Der Sechsteiler greift das erfolgreiche Rezept der historischen Event-Serien des deutschen Fernsehens auf, das sich seit “Tanz mit dem Teufel – Die Entführung des Richard Oetker” und “Der Tunnel” zigfach bewährt hat. Wie meist steht eine selbstbewusste Frau im Zentrum, die ums eigene Überleben kämpft und sich zwischen zwei Männern entscheiden muss. Die Variation des Bewährten muss aber nicht schlecht sein, wie die Filme beweisen.

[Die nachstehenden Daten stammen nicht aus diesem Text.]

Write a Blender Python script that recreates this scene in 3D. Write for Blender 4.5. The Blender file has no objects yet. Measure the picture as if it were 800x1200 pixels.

Dramaturgisch überzeugend sind die einzelnen Handlungsstränge miteinander verzahnt; jede Handlung löst logische Reaktionen aus. Etwas mehr Überraschungen hätten es aber schon sein dürfen. Durch das große Ensemble und die vielen Handlungsstränge haben nur Dominique Devenport und Jeanette Hain wirklich die Chance, ihren Figuren Tiefe zu geben. Und das tun sie großartig und überzeugend.